Researchers at Auckland University of Technology’s Additive Manufacturing Research Centre report a field-assisted SLS approach that 3D prints bonded magnets with locally programmable pole patterns.
Polymer-bonded magnets have been 3D printed by FFF, stereolithography and polymer Selective Laser Sintering (SLS), and more recently researchers have aligned anisotropic particles by applying relatively weak fields during consolidation. Those efforts typically yielded global anisotropy, not spatially distinct poles. AUT’s team pushes further by combining multi-material powder placement with localized, timed magnetic fields during SLS to imprint easy-axis orientation and create heterogeneous magnetic regions within a single part.

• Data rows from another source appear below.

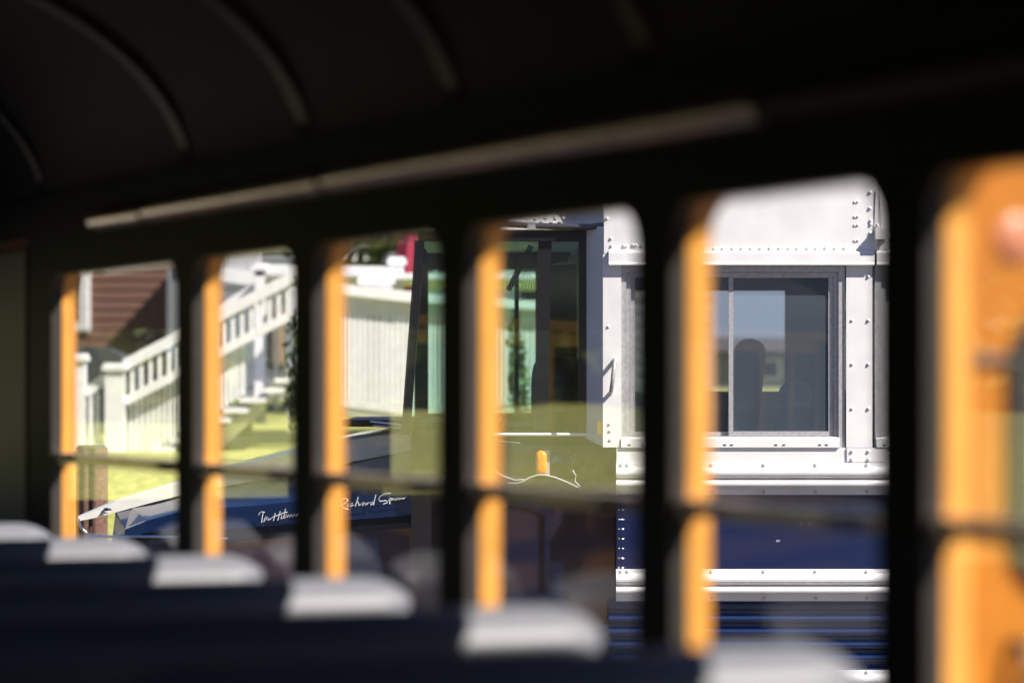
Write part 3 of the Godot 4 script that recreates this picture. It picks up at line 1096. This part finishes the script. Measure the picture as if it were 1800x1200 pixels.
func houses():
	var z := 36.0
	var lo := at(-160, 675, z)
	var hi := at(312, 330, z)
	var g := rise(lo.x, -z)
	var base := Vector3((lo.x + hi.x) / 2, g, -z - 4.0)
	var h := thing("brown_house", "brown lap sided house at the far left, a slanting shadow across its wall", "house", base)
	var sh := -base
	var st := S()
	boards(st, Vector3(lo.x, g, -z), hi.x - lo.x, hi.y - g, 0.105)
	var sd := done("siding", st, M.brown_siding, h, sh)
	sd.set_meta("kind", "stuff")
	st = S()
	bx(st, Vector3(lo.x, g, -z - 0.01), Vector3(hi.x, hi.y, -z - 8.0))
	done("wall", st, M.brown_siding, h, sh)
	st = S()
	var c := (lo.x + hi.x) / 2
	q(st, Vector3(lo.x - 0.3, hi.y, -z + 0.05), Vector3(hi.x + 0.3, hi.y, -z + 0.05), Vector3(hi.x + 0.3, hi.y + 2.0, -z - 4), Vector3(lo.x - 0.3, hi.y + 2.0, -z - 4))
	q(st, Vector3(hi.x + 0.3, hi.y, -z - 8.3), Vector3(lo.x - 0.3, hi.y, -z - 8.3), Vector3(lo.x - 0.3, hi.y + 2.0, -z - 4), Vector3(hi.x + 0.3, hi.y + 2.0, -z - 4))
	done("roof", st, M.roof_shingle, h, sh)
	st = S()                                   # window with white trim
	for e in frame_of(60, 158, 420, 582, 16):
		bx(st, at(e[0], e[2], z) + Vector3(0, 0, 0.05), at(e[1], e[3], z) + Vector3(0, 0, 0.0))
	var w := done("window", st, M.vinyl_white, h, sh)
	st = S()
	bx(st, at(76, 436, z) + Vector3(0, 0, 0.03), at(142, 566, z) + Vector3(0, 0, 0.018))
	done("pane", st, M.window_dark, w)
	for xx in [139.0, 146.0, 152.0]:
		st = S()
		bx(st, at(xx, 425, z) + Vector3(0, 0, 0.05), at(xx + 2.5, 580, z) + Vector3(0, 0, 0.065))
		done("shutter_slat", st, M.vinyl_white, w)
	# grey house to its right, its wing standing proud of the brown wall
	z = 35.5
	var a := at(299, 472, z)
	g = rise(a.x, -z)
	var r := at(1250, 392, z)
	base = Vector3((a.x + r.x) / 2, g, -z - 4.0)
	h = thing("grey_house", "blue grey lap sided house behind the white deck and stairs", "house", base)
	sh = -base
	st = S()
	bx(st, Vector3(a.x, g, -z), Vector3(at(352, 0, z).x, a.y, -z - 1.2))
	done("wing_wall", st, M.grey_siding, h, sh)
	st = S()
	bx(st, Vector3(a.x - 0.03, g, -z + 0.03), Vector3(a.x + 0.03, a.y, -z + 0.003))
	done("corner_board", st, M.grey_siding, h, sh)
	st = S()
	bx(st, at(297, 486, z) + Vector3(0, 0, 0.02), at(352, 470, z) + Vector3(0, 0, -0.5))
	done("wing_roof", st, M.roof_shingle, h, sh)
	st = S()
	boards(st, Vector3(at(374, 0, z).x, g, -z + 0.002), r.x - at(374, 0, z).x, r.y - g, 0.13)
	sd = done("siding", st, M.grey_siding, h, sh)
	sd.set_meta("kind", "stuff")
	st = S()
	bx(st, Vector3(at(374, 0, z).x, g, -z - 0.01), Vector3(r.x, r.y, -z - 7.0))
	done("wall", st, M.grey_siding, h, sh)
	st = S()
	bx(st, at(374, 392, z) + Vector3(0, 0, 0.03), at(1270, 384, z) + Vector3(0, 0, -7.5))
	done("roof", st, M.roof_shingle, h, sh)
	st = S()
	bx(st, at(652, 480, z) + Vector3(0, 0, 0.03), at(656, 394, z) + Vector3(0, 0, 0.02))
	done("downpipe", st, M.dark_cover, h, sh)
	st = S()
	bx(st, at(560, 458, z) + Vector3(0, 0, 0.06), at(648, 447, z) + Vector3(0, 0, 0.02))
	done("trim_board", st, M.vinyl_white, h, sh)
	st = S()
	bx(st, at(480, 640, z) + Vector3(0, 0, 0.05), at(512, 540, z) + Vector3(0, 0, 0.02))
	done("door", st, mat("tan_door", lin(0.36, 0.24, 0.15), 0.7), h, sh)

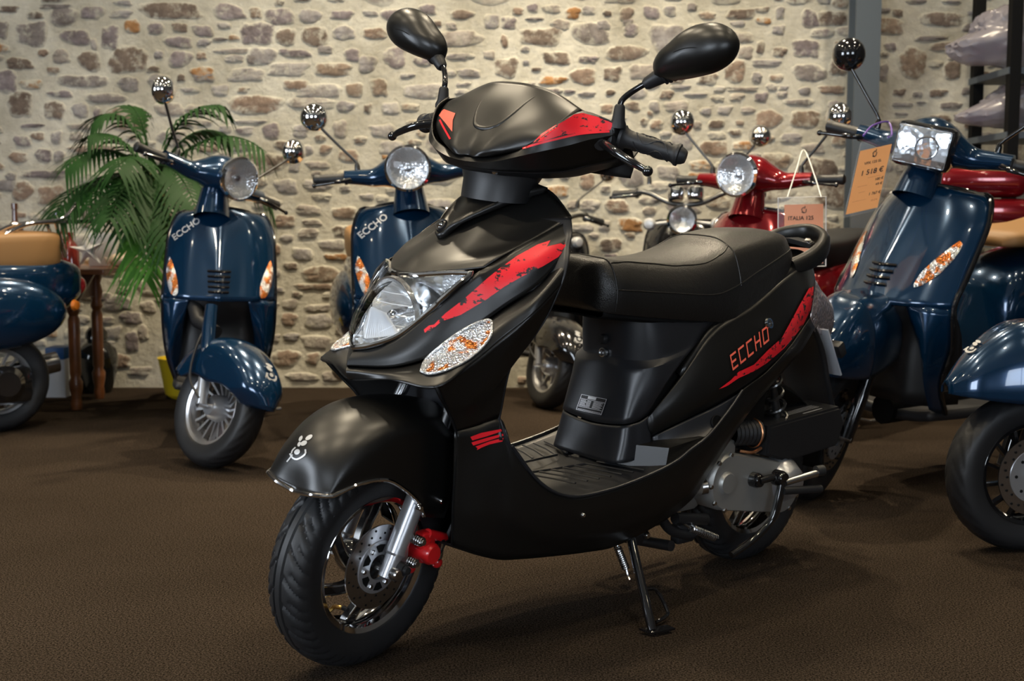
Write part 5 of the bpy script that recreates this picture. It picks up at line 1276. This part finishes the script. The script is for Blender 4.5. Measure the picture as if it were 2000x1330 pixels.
a=wpt(1985,75,5.9); bag((a.x+.05,5.95,a.z+.015),(.24,.17,.15),1.0,'clear plastic wrapped bundle on the upper shelf of the rack')
a=wpt(2000,210,5.9); bag((a.x+.05,5.95,a.z+.01),(.22,.16,.105),5.0,'pinkish plastic wrapped bundle on the lower shelf of the rack')
# ---- table on the left
tb=empty('side_table','dark wooden side table with turned legs against the stone wall','table')
a=wpt(30,520,5.95); b_=wpt(240,520,5.95)
tz=wpt(180,522,5.85).z
x0_=-3.0; x1_=wpt(240,520,5.9).x
G().box((x0_,5.62,tz-.025),(x1_,6.22,tz),.004).build('tabletop','wood',tb,ang=20)
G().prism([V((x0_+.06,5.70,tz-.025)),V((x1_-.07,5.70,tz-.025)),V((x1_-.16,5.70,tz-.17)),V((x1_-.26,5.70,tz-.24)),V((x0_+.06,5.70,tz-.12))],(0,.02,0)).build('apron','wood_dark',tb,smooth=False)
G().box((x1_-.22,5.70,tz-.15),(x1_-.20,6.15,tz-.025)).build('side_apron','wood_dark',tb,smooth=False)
def tleg(x,y):
    pr=[(.0,0),(.022,0),(.026,.03),(.022,.06),(.03,.10),(.032,.13),(.022,.15),(.026,.17),(.027,.42),(.020,.44),(.030,.46),(.022,.49),(.032,.53),(.022,.57),(.03,.60),(.03,tz-.03),(0,tz-.03)]
    pr=[(r,min(h,tz-.03)) for r,h in pr]
    G().lathe(pr,(x,y,0),(0,0,1),20).build('leg','wood',tb)
lx1=wpt(148,700,5.75).x; lx2=wpt(190,640,6.1).x
for q in ((lx1,5.74),(lx2,6.1),(x0_+.1,5.74),(x0_+.1,6.1)): tleg(*q)
# items on the table
def on_table(px,y=5.8): return V((wpt(px,500,y).x,y,tz))
s_=on_table(172,5.75); bm=bmesh.new(); 
pts=[]
for k in range(10):
    r=.085 if k%2==0 else .030; an=PI/2+2*PI*k/10+.12; pts.append((r*cos(an),r*sin(an)))
P=cr([V((*p,0)) for p in pts+[pts[0]]],3,breaks=())[:-1]
ctr=V((s_.x,s_.y,tz+.082)); ctr2=ctr+V((0,.0,0))
rings=[[ctr+V((p.x*k,-dy,p.y*k)) for p in P] for k,dy in ((.9,-.014),(1,0),(.85,.010),(.5,.018),(.05,.024))]
loft(bm,rings,True,True); tag(meshobj('starfish',bm,'starfish'),'white dried starfish propped up on the wooden side table','starfish')
s_=on_table(198,6.0); g=G(); g.box((s_.x-.055,5.98,tz),(s_.x+.075,6.0,tz+.16),.003); fr_=g.build('picture_card','white_plastic'); tag(fr_,'plain white card standing behind the starfish on the table','card')
def bot(px,y,h,r,m_,label,neck=.35):
    s_=on_table(px,y); o=G().lathe([(0,0),(r,0),(r,h*(1-neck)*.85),(r*.8,h*(1-neck)),(r*.35,h*(1-neck)+.02),(r*.3,h*.9),(r*.38,h*.91),(r*.38,h),(0,h)],(s_.x,y,tz),(0,0,1),20).build('bottle',m_); tag(o,label,'bottle',group='bottles on the side table')
bot(32,5.95,.30,.04,'bottle_brown','dark brown pointed bottle leftmost on the side table, behind the tan seat')
bot(125,5.95,.225,.035,'bottle_brown','brown bottle standing right of the chrome rack end')
bot(139,5.80,.165,.038,'bottle_red','dark red bottle beside the white starfish')
s_=on_table(236,5.9)
g=G(); g.ell((s_.x,5.9,tz+.032),(.06,.04,.034)); g.ell((s_.x+.045,5.9,tz+.05),(.03,.022,.03)); g.tube([V((s_.x-.05,5.9,tz+.02)),V((s_.x-.075,5.89,tz+.045))],[.02,.004],10); tag(g.build('sea_shell','shell'),'pale sea shell on the right end of the side table','shell')
# urn
u_=gpt(192,766); g=G(); pr=[(0,0),(.065,0),(.07,.01),(.085,.06),(.10,.13),(.103,.18),(.092,.225),(.062,.255),(.05,.262),(.05,.272),(.058,.278),(.055,.31),(.035,.335),(0,.342)]
o=G().lathe(pr[:9],(u_.x,u_.y,0),(0,0,1),32).build('urn','ceramic_black'); tag(o,'black glazed lidded urn on the carpet under the table end','urn')
G().lathe(pr[8:],(u_.x,u_.y,0),(0,0,1),32).build('lid','ceramic_black',o)
w_=gpt(126,778); g=G(); g.box((w_.x-.10,w_.y+.02,0),(w_.x+.0,w_.y+.16,.19),.004); o=g.build('storage_can','white_plastic'); tag(o,'white container with a blue top under the side table','container')
G().box((w_.x-.098,w_.y+.022,.19),(w_.x-.002,w_.y+.158,.25),.006).build('blue_lid','blue_plastic',o)
y_=gpt(322,775); g=G(); g.lathe([(.0,0),(.10,0),(.125,.02),(.155,.19),(.16,.2),(.15,.2),(.12,.03),(0,.02)],(-1.60,6.15,0),(0,0,1),28); tag(g.build('plant_pot','yellow_plastic'),'yellow plant pot mostly hidden behind the palm-side blue scooter','pot')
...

This research follows prior field-assisted AM in resins and direct ink writing where particles can align more easily in viscous states, yet it avoids SLS’s usual limitation — viscous drag and fast solidification — by placing electromagnets beneath the build plane and synchronizing alignment with point-wise sintering. If scalable, it could let designers print field-shaping designs that have traditionally required post-assembly of many tiles or laminations.
Inside The Field-Assisted SLS Setup
The researchers used a make-shift polymer SLS rig built around a CO2 laser (10.6 μm) with 18 W power, 500–1000 mm/s scan speeds, a 0.27 mm spot and nylon as the matrix. Two electromagnets under the build plate (32 axial and six radial windings) delivered an alignment field around 230 mT; their polarity and timing could be switched to pattern local easy axes. A notable addition is a patent-pending powder-handling bar that rides with the wiper: one nozzle selectively vacuums base polymer from programmed zones while others dispense controlled quantities of magnetic powders into those recesses before sintering each layer.
Proof-of-concept samples were thin bars only five layers thick (reported 50 μm per layer for these builds). The team printed two-island layouts using hard NdFeB on one side and either soft FeSi or FeCo on the other, as well as NdFeB on both sides to probe dipole interaction. Particle alignment and magnetic maps were evaluated by SEM, Bitter ferrofluid imaging and Gauss probe measurements.
Printed parts showed weak remanent flux in the NdFeB regions at roughly 1.5–2 mT, as expected for bonded magnets with modest hard-phase loading. Post-print magnetization produced strong amplification: up to 6 mT north and 3 mT south for NdFeB/FeSi, and 14 mT north and 6 mT south for NdFeB/FeCo, while the soft-magnetic islands retained essentially no remanence. Under an applied external field, differential polarities in both multi-material specimens reached roughly 80–100 mT north and 50–100 mT south, showcasing pronounced, spatially confined responses. Even when magnetized in the opposite direction, a persistent north-upward tendency remained, indicating a sintering-stage easy-axis alignment that biases the final state.
This is new because the team does more than align particles globally; they place different powders point-wise, then program orientation locally with synchronized fields. That combination enables dipoles, multipoles and potential Halbach-like patterns emerging layer by layer.
However, this is a lab system with a small work envelope and custom mechatronics. Throughput, repeatability, powder loading fractions and software choreography for the suction/dispense cycle are not yet quantified, and the flux figures reflect very thin test coupons. Powder handling near moving magnets inside a warm SLS chamber also adds reliability and safety questions for production.
Nevertheless, the use cases line up pretty well. Motor and actuator developers could prototype compact field-shaping inserts; sensor makers may embed hard and soft domains in one print; robotics teams might tune force profiles without post-assembly stacks. For polymer SLS providers, a mature version of this could differentiate service offerings with lower human touch time for complex magnetic assemblies.
What might determine adoption is scale and control. Larger arrays of under-bed electromagnets, closed-loop field sensing, higher hard-phase loading, and robust toolpaths for subtractive powder removal and dosing must come together. If those steps land, printing magnets that already “know” where their flux should go could change how we design electromechanical systems.